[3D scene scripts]
* * * *

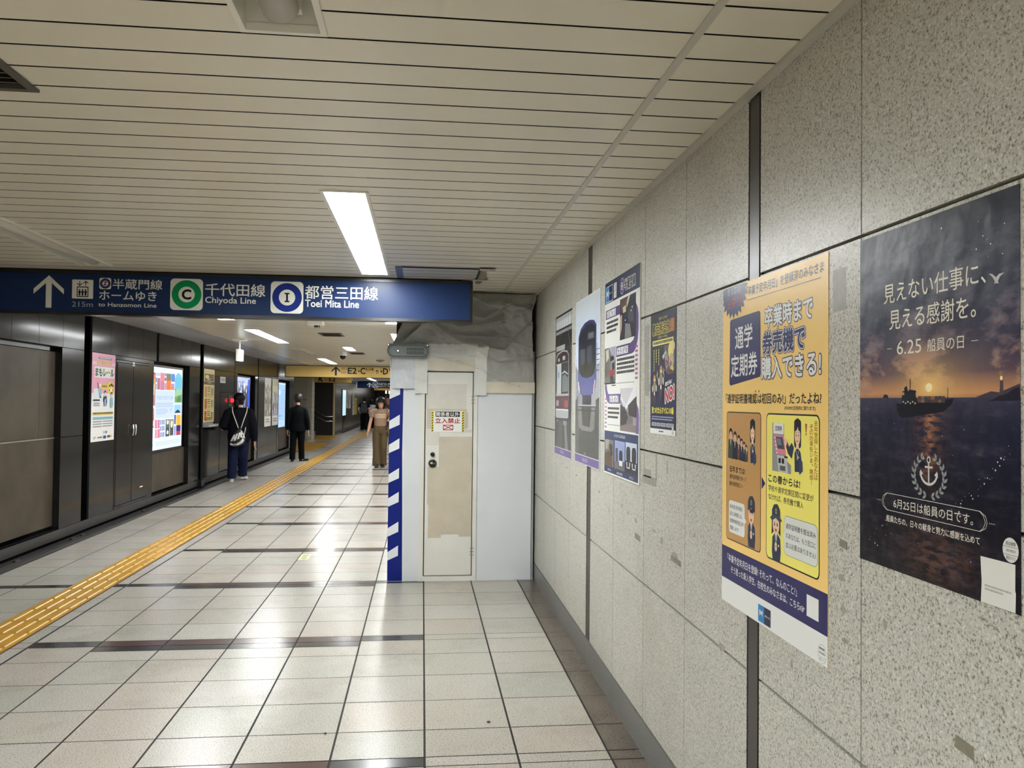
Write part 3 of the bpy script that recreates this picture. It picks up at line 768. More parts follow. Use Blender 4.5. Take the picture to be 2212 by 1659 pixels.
for k, xx in enumerate((-2.65, -2.45, -2.15)):
    f = MB(); f.cyl((xx, 60+k, 2.0), (xx, 60+k, 2.4), .05, mat('far_glow_white', (255, 255, 250), .4, emit=1.0), 10); f.cyl((xx, 60+k, 2.4), (xx, 60+k, CZ+.002), .02, M['black'], 8)
    setp(f.build('tube_lamp'), 'tiny bright upright lamp in the far distance', 'lamp', 'far upright lamps')

# ================================================================== TACTILE PAVING
y = YB+.06
path = MB()
path.box(-2.785, YB+.05, 0.0, -2.455, YF-.1, 0.0025, M['tactile_gap'])
pitch_ = 0.308
while y < YF-.5:
    path.box(-2.778, y+.002, .002, -2.462, y+pitch_-.002, .006, M['tactile'], skip='b')
    if y < 34 and y > -1:
        for k in range(4):
            x = -2.778+.316*(k+.5)/4
            a0, a1 = y+.014, y+pitch_-.014
            path.raw([(x-.018, a0, .006), (x+.018, a0, .006), (x+.018, a1, .006), (x-.018, a1, .006), (x-.011, a0+.008, .011), (x+.011, a0+.008, .011), (x+.011, a1-.008, .011), (x-.011, a1-.008, .011)],
                     [(4, 5, 6, 7), (0, 1, 5, 4), (1, 2, 6, 5), (2, 3, 7, 6), (3, 0, 4, 7)], M['tactile'])
    y += pitch_
setp(path.build('tactile_path'), 'yellow ribbed guide path running along the whole floor', 'tactile paving')
for nm, x0, x1, y0, y1, lb in (('yellow_pad', -4.4, -3.3, 24.6, 29.6, 'yellow studded pad on the floor left of the stone pier, behind the suited man'), ('yellow_pad', -4.3, -3.25, 31.8, 35.2, 'yellow studded pad on the floor before the dark stair opening')):
    f = MB(); yy = y0  # yellow studded blocks over two floor areas near the stair opening
    while yy < y1-.3:
        xx = x0
        while xx < x1-.2:
            f.box(xx+.002, yy+.002, 0.0, xx+.298, yy+.298, .006, M['tactile'], skip='b')
            for i in range(3):
                for j in range(3): f.cyl((xx+.05+.1*i, yy+.05+.1*j, .006), (xx+.05+.1*i, yy+.05+.1*j, .011), .018, M['tactile'], 6)
            xx += .3
        yy += .3
    setp(f.build(nm), lb, 'tactile paving')
b_ = MB(); b_.box(-1.158, 7.92, 0.0, -1.062, 8.19, .0012, mat('floor_sticker_green', (206, 224, 150), .35))
for yy, wd in ((8.11, .06), (8.03, .05)): b_.box(-1.11-wd/2, yy, .0012, -1.11+wd/2, yy+.03, .0018, mat('sticker_mark', (70, 90, 60), .4))
b_.box(-1.13, 7.955, .0012, -1.085, 7.985, .0018, mat('sticker_mark', (70, 90, 60), .4))
setp(b_.build('floor_sticker'), 'small pale green sticker on the floor tiles left of the hoarding', 'sticker')
for k, (xx, yy) in enumerate(((0.33, 3.87), (-0.42, 3.80))):
    f = MB(); f.ellipsoid((xx, yy, .004), .010 if k == 0 else .006, .008, .004, mat('gum_spot', (58, 48, 42), .6), 8, 4)
    setp(f.build('litter_speck'), ('dark speck lying on the pale tiles in front of the white hoarding', 'smaller dark speck on the tiles left of the other speck')[k], 'litter')
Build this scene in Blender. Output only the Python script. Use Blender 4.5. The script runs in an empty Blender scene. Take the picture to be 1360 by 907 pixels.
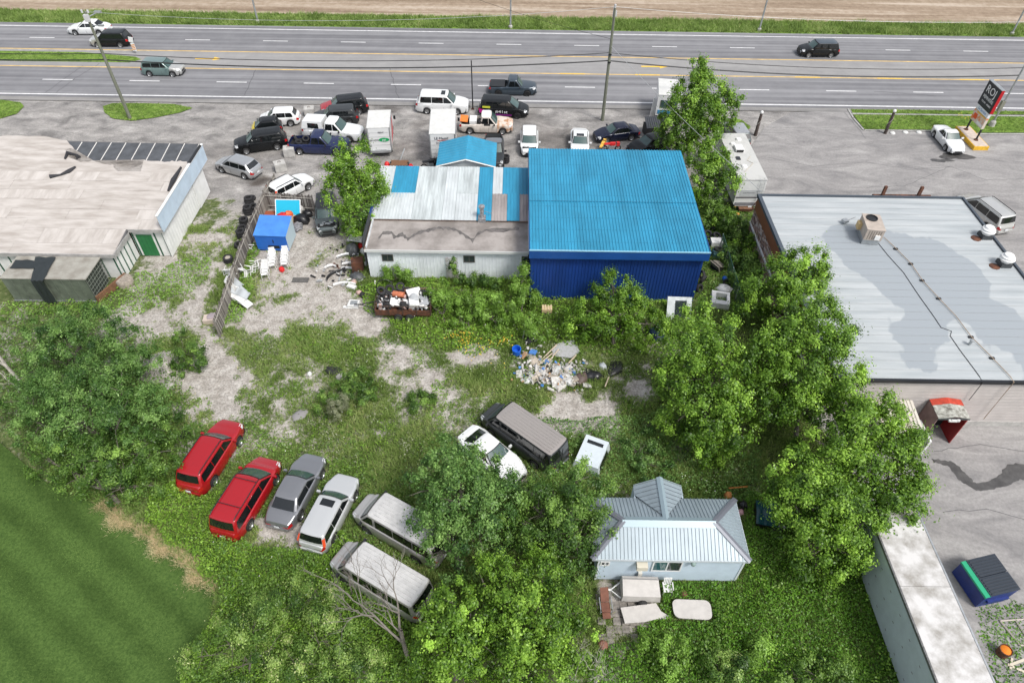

* * * *

What is required — Scan the records for the string "Take". Copy each line in which it appears.

Solution to the problem —
Write part 3 of the bpy script that recreates this picture. It picks up at line 768. More parts follow. Use Blender 4.5. Take the picture to be 2212 by 1659 pixels.
Build this scene in Blender. Output only the Python script. Use Blender 4.5. The script runs in an empty Blender scene. Take the picture to be 1360 by 907 pixels.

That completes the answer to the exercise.